Zugegeben, es gibt gewichtigere Themen. Wir könnten über den Ukraine-Krieg diskutieren, über Kremlkritiker Alexej Nawalny oder Oleg Orlow, über die Hamas und Israel, über den Krieg im Jemen und 4,3 Millionen Binnenflüchtlinge, über Antisemitismus, Sexismus, Rassismus, über das Klima, das miese Gasthaus, in dem wir gerade essen, und vieles mehr, was die Welt zu einem schlechten, bösen und hässlichen Ort macht.
Bela meint aber, man brauche auch mal eine Auszeit von „all der Weltbedrohung“, sonst würde man verrückt oder depressiv oder beides zugleich, man müsse, sagt er mit traumwandelndem Blick, auch mal über Kunst und Philosophie debattieren dürfen – „zum Beispiel den Untergang der Eleganz“. Offenbar bilden sich Fragezeichen auf meinen Pupillen, denn Bela schaut mich an, als sei ich E.T. Dann sagt er: „Wir müssen ein Kondolenzbuch im Internet anlegen.
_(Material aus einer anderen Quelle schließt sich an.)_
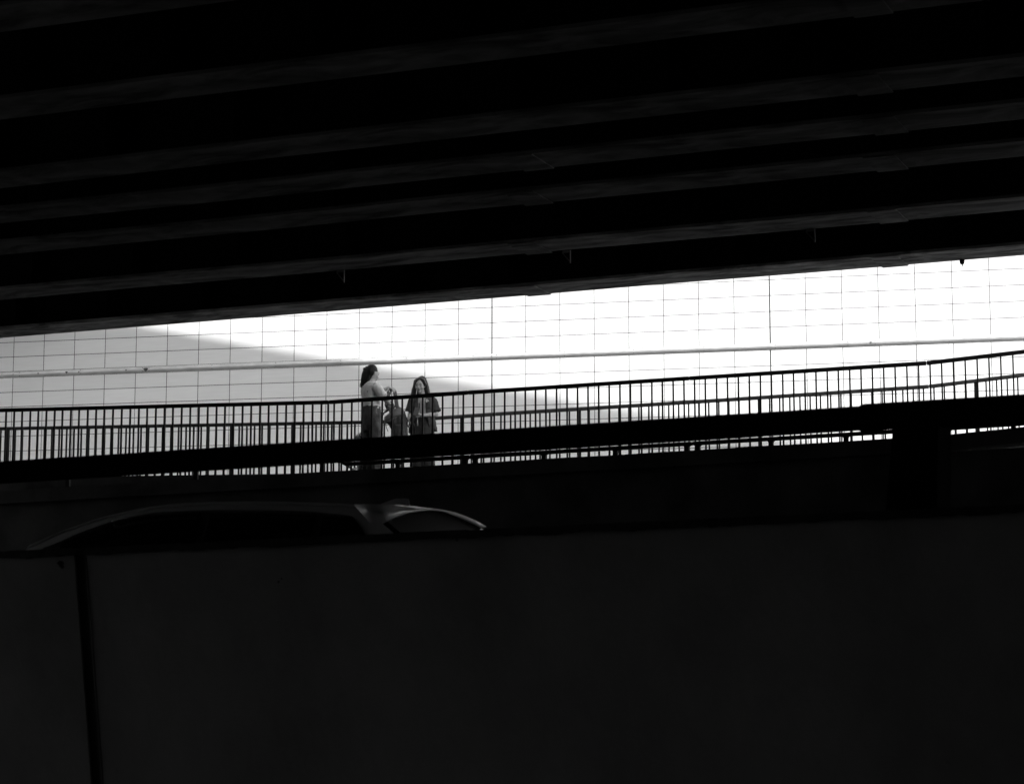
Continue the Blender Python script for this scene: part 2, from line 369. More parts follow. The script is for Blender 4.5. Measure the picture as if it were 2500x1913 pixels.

Athletik und Kraft haben gerade der Noblesse und Kultur den Garaus gemacht. Die Eleganz ist tot. Die Ästheten der Welt werden ins Kondolenzbuch reinschreiben. Weil sie trauern.“
Dass Bela eine Art kurpfälzischer Oscar Wilde ist, war mir immer klar. Aber was sollte das denn nun? „Wovon sprichst du, verdammt noch mal?“ Dann redet Bela von Tennis. Als hätte das was mit Kunst und Philosophie zu tun! Es sprudelt aus ihm heraus. Erstmals seit Beginn der Weltranglisten 1972 sei keiner mehr in den Top 10, der die Rückhand einhändig spiele. Bela atmet schwer.
Siehe oben: Es gibt gewichtigere Themen. Aber in einem hat er Recht. Vergleicht man, wie etwa Roger Federer und Rafael Nadal die Rückhand gespielt haben, so steht da auf der einen Seite ein eleganter Tänzer, der mit einer optimalen Suite an Effacés und Écartés mit Anmut Bälle übers Netz katapultiert, und auf der anderen ein kraftstrotzend wuselnder Pitbull, der sich von links nach rechts stöhnt, einen abrackert und dabei mit ungelenken Hebelbewegungen jeden Ball zurück peitscht – ein höllischer Vorbote transhumanistischer Roboterwesen.
„Vielleicht“, sagt Bela, „lässt sich das ja auf unsere Gesellschaft übertragen.“ Und dann stellt er die These auf, dass auch die Kultur der Kommunikation keine Eleganz und Schattierung mehr kenne, dass niemand mehr einen verbalen Rückhand-Slice spielen könne, der flach abspringt, keinen überraschenden rhetorischen Stopp oder einen argumentativen Lob. „Nur noch Geschmetter, Gedresche und Gestöhne“, sagt Bela, „schau sie dir doch an, die Alcaraze und Zverevs – da spielen Muskeln, aber kein Hirn, keine Kreativität – und schon gar kein Feingefühl für Schönheit.“
„Und du meinst nun“, sage ich, „dass sich die Schönheit der Rückhand Gottes von Federer über die Hässlichkeit des Spiels der anderen erhebt? Schön wird Tennis doch allein kraft seiner Bewegung gegen das bloße Dasein, das nun mal aus beidem besteht, auch dem Hässlichen! Denk doch mal nach, Bela! Mensch!“
Wenn wir nicht gestorben sind, dann diskutieren wir noch heute. Und Bela würde sagen: „Gib zu, es gibt zwar wichtigere Themen, aber kaum welche, die schöner sind.“ Wo er recht hat … siehe oben.